— Begin Dataset extract —
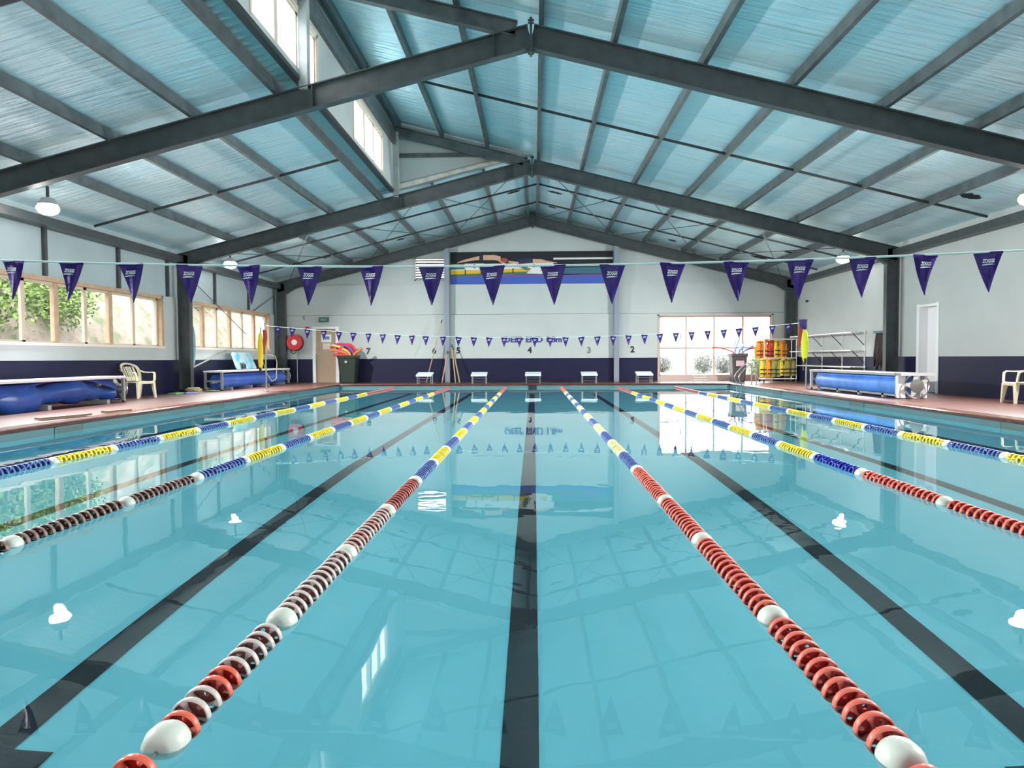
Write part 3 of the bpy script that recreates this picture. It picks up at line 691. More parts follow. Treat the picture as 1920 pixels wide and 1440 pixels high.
# door in the far wall
t = thing('door_1', 'plain beige door in the far wall beside the green bin', 'door', (-8.14, YE, DZ), 0, kind='structure')
M_DOOR = mat('beige_door', (.42, .30, .21), .4, var=.04)
MB().box(-8.54, -7.74, YE + .06, YE + .10, DZ, 2.24).build('door_leaf', M_DOOR, t)
f = MB(); f.box(-8.66, -8.54, YE - .02, YE + .12, DZ, 2.33); f.box(-7.74, -7.62, YE - .02, YE + .12, DZ, 2.33); f.box(-8.539, -7.741, YE - .015, YE + .12, 2.24, 2.325); f.build('door_frame', M_WHITEPAINT, t)
f = MB(); f.lathe([(.03, 0), (.03, .015)], (-8.46, YE + .04, 1.22), 'Y', 12); f.tube([(-8.46, YE + .05, 1.22), (-8.46, YE + .005, 1.22), (-8.34, YE + .005, 1.22)], .011, 8); f.build('door_handle', M_CHROME, t)
t2 = thing('notice', 'white notice with a blue panel on the beige door', 'notice', (-8.1, YE + .058, 1.75), 0, 'notices on the beige door')
MB().box(-8.33, -7.93, YE + .052, YE + .058, 1.72, 2.02).build('sheet', M_WHITEPAINT, t2); MB().box(-8.2, -8.0, YE + .048, YE + .053, 1.83, 1.95).build('blue_panel', mat('notice_blue', (.12, .2, .42), .5), t2)
o = MB().box(-8.27, -7.96, YE + .052, YE + .058, 1.44, 1.68).build('notice', mat('cream_paper', (.7, .64, .56), .6)); tag(o, 'plain cream notice lower on the beige door', 'notice', 'notices on the beige door')
t = thing('exit_sign', 'green EXIT sign above the beige door', 'exit sign', (-8.18, YE - .03, 2.6))
MB().box(-8.37, -8.0, YE - .06, YE, 2.51, 2.69).build('case', mat('exit_green', (.015, .10, .07), .4), t)
link('lettering', text_mesh('lettering', 'EXIT', .13, mat('exit_print', (.35, .6, .5), .5), .002, .002, width=.26), t).location = (-8.185, YE - .064, 2.595)
t = thing('fire_sign', 'small red fire equipment sign right of the hose reel', 'sign', (-8.84, YE, 2.2))
MB().box(-8.93, -8.77, YE - .02, YE, 2.05, 2.33).build('plate', mat('sign_red', (.55, .03, .05), .4), t); MB().box(-8.86, -8.79, YE - .025, YE - .018, 2.2, 2.26).build('mark', M_PRINT, t)
t = thing('smoke_alarm', 'small grey oval fitting on the wall above the hose reel', 'wall fitting', (-8.95, YE, 2.68))
MB().lathe([(.001, -.05), (.05, -.045), (.075, -.02), (.078, 0)], (-8.95, YE, 2.68), 'Y', 18).build('cover', M_GREY, t, smooth=True); MB().box(-9.0, -8.9, YE - .015, YE, 2.64, 2.72).build('back_plate', M_GREY, t)
t = thing('wall_sensor', 'small dark sensor high on the right wall near the corner column', 'sensor', (XR, 26.2, 3.1))
MB().blob((XR - .07, 26.2, 3.1), (.05, .05, .05), 12, 8).build('eye', M_BLACK, t, smooth=True); MB().box(XR - .05, XR, 26.17, 26.23, 3.07, 3.13).build('bracket', M_GREY, t)

# fire hose reel
t = thing('hose_reel', 'red fire hose reel on the far wall left of the door', 'hose reel', (-9.3, YE, 1.72)); cx, cz = -9.3, 1.72
M_RED = mat('hose_reel_red', (.62, .03, .04), .3)
MB().lathe([(.31, -.25), (.315, -.235), (.315, -.225), (.10, -.22), (.10, -.26), (.2, -.262), (.30, -.256)], (cx, YE, cz), 'Y', 36).build('disc', M_RED, t, smooth=True)
MB().lathe([(.001, -.285), (.10, -.283), (.115, -.26), (.115, -.25)], (cx, YE, cz), 'Y', 24).build('hub', M_PRINT, t, smooth=True)
MB().lathe([(.30, -.03), (.31, -.05), (.31, -.04), (.05, -.03)], (cx, YE, cz), 'Y', 32).build('back_disc', M_RED, t)
h = MB()
for k in range(4): h.tube([(cx + .285 * math.cos(a * PI / 14), YE - .07 - k * .045, cz - .02 + .30 * math.sin(a * PI / 14)) for a in range(28)], .022, 8, closed=True)
h.build('hose', M_BLACK, t, smooth=True)
MB().tube([(cx + .04, YE - .10, cz), (cx + .04, YE - .10, 1.35), (cx + .04, YE - .06, 1.2), (cx + .04, YE - .06, DZ)], .018, 8).build('pipe', M_GREY, t, smooth=True)
MB().tube([(cx - .16, YE - .2, cz - .28), (cx - .12, YE - .22, cz - .40), (cx - .05, YE - .2, cz - .44), (cx + .02, YE - .2, cz - .40)], .02, 8).build('nozzle', M_BLACK, t, smooth=True)
MB().box(cx - .05, cx + .05, YE - .12, YE, cz - .05, cz + .05).build('bracket', M_RED, t)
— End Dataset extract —
◆ **Exercise objective**
Copy the listing in full and without alteration, omitting every picture.

◆ **Full answer**
Write part 3 of the bpy script that recreates this picture. It picks up at line 691. More parts follow. Treat the picture as 1920 pixels wide and 1440 pixels high.
# door in the far wall
t = thing('door_1', 'plain beige door in the far wall beside the green bin', 'door', (-8.14, YE, DZ), 0, kind='structure')
M_DOOR = mat('beige_door', (.42, .30, .21), .4, var=.04)
MB().box(-8.54, -7.74, YE + .06, YE + .10, DZ, 2.24).build('door_leaf', M_DOOR, t)
f = MB(); f.box(-8.66, -8.54, YE - .02, YE + .12, DZ, 2.33); f.box(-7.74, -7.62, YE - .02, YE + .12, DZ, 2.33); f.box(-8.539, -7.741, YE - .015, YE + .12, 2.24, 2.325); f.build('door_frame', M_WHITEPAINT, t)
f = MB(); f.lathe([(.03, 0), (.03, .015)], (-8.46, YE + .04, 1.22), 'Y', 12); f.tube([(-8.46, YE + .05, 1.22), (-8.46, YE + .005, 1.22), (-8.34, YE + .005, 1.22)], .011, 8); f.build('door_handle', M_CHROME, t)
t2 = thing('notice', 'white notice with a blue panel on the beige door', 'notice', (-8.1, YE + .058, 1.75), 0, 'notices on the beige door')
MB().box(-8.33, -7.93, YE + .052, YE + .058, 1.72, 2.02).build('sheet', M_WHITEPAINT, t2); MB().box(-8.2, -8.0, YE + .048, YE + .053, 1.83, 1.95).build('blue_panel', mat('notice_blue', (.12, .2, .42), .5), t2)
o = MB().box(-8.27, -7.96, YE + .052, YE + .058, 1.44, 1.68).build('notice', mat('cream_paper', (.7, .64, .56), .6)); tag(o, 'plain cream notice lower on the beige door', 'notice', 'notices on the beige door')
t = thing('exit_sign', 'green EXIT sign above the beige door', 'exit sign', (-8.18, YE - .03, 2.6))
MB().box(-8.37, -8.0, YE - .06, YE, 2.51, 2.69).build('case', mat('exit_green', (.015, .10, .07), .4), t)
link('lettering', text_mesh('lettering', 'EXIT', .13, mat('exit_print', (.35, .6, .5), .5), .002, .002, width=.26), t).location = (-8.185, YE - .064, 2.595)
t = thing('fire_sign', 'small red fire equipment sign right of the hose reel', 'sign', (-8.84, YE, 2.2))
MB().box(-8.93, -8.77, YE - .02, YE, 2.05, 2.33).build('plate', mat('sign_red', (.55, .03, .05), .4), t); MB().box(-8.86, -8.79, YE - .025, YE - .018, 2.2, 2.26).build('mark', M_PRINT, t)
t = thing('smoke_alarm', 'small grey oval fitting on the wall above the hose reel', 'wall fitting', (-8.95, YE, 2.68))
MB().lathe([(.001, -.05), (.05, -.045), (.075, -.02), (.078, 0)], (-8.95, YE, 2.68), 'Y', 18).build('cover', M_GREY, t, smooth=True); MB().box(-9.0, -8.9, YE - .015, YE, 2.64, 2.72).build('back_plate', M_GREY, t)
t = thing('wall_sensor', 'small dark sensor high on the right wall near the corner column', 'sensor', (XR, 26.2, 3.1))
MB().blob((XR - .07, 26.2, 3.1), (.05, .05, .05), 12, 8).build('eye', M_BLACK, t, smooth=True); MB().box(XR - .05, XR, 26.17, 26.23, 3.07, 3.13).build('bracket', M_GREY, t)

# fire hose reel
t = thing('hose_reel', 'red fire hose reel on the far wall left of the door', 'hose reel', (-9.3, YE, 1.72)); cx, cz = -9.3, 1.72
M_RED = mat('hose_reel_red', (.62, .03, .04), .3)
MB().lathe([(.31, -.25), (.315, -.235), (.315, -.225), (.10, -.22), (.10, -.26), (.2, -.262), (.30, -.256)], (cx, YE, cz), 'Y', 36).build('disc', M_RED, t, smooth=True)
MB().lathe([(.001, -.285), (.10, -.283), (.115, -.26), (.115, -.25)], (cx, YE, cz), 'Y', 24).build('hub', M_PRINT, t, smooth=True)
MB().lathe([(.30, -.03), (.31, -.05), (.31, -.04), (.05, -.03)], (cx, YE, cz), 'Y', 32).build('back_disc', M_RED, t)
h = MB()
for k in range(4): h.tube([(cx + .285 * math.cos(a * PI / 14), YE - .07 - k * .045, cz - .02 + .30 * math.sin(a * PI / 14)) for a in range(28)], .022, 8, closed=True)
h.build('hose', M_BLACK, t, smooth=True)
MB().tube([(cx + .04, YE - .10, cz), (cx + .04, YE - .10, 1.35), (cx + .04, YE - .06, 1.2), (cx + .04, YE - .06, DZ)], .018, 8).build('pipe', M_GREY, t, smooth=True)
MB().tube([(cx - .16, YE - .2, cz - .28), (cx - .12, YE - .22, cz - .40), (cx - .05, YE - .2, cz - .44), (cx + .02, YE - .2, cz - .40)], .02, 8).build('nozzle', M_BLACK, t, smooth=True)
MB().box(cx - .05, cx + .05, YE - .12, YE, cz - .05, cz + .05).build('bracket', M_RED, t)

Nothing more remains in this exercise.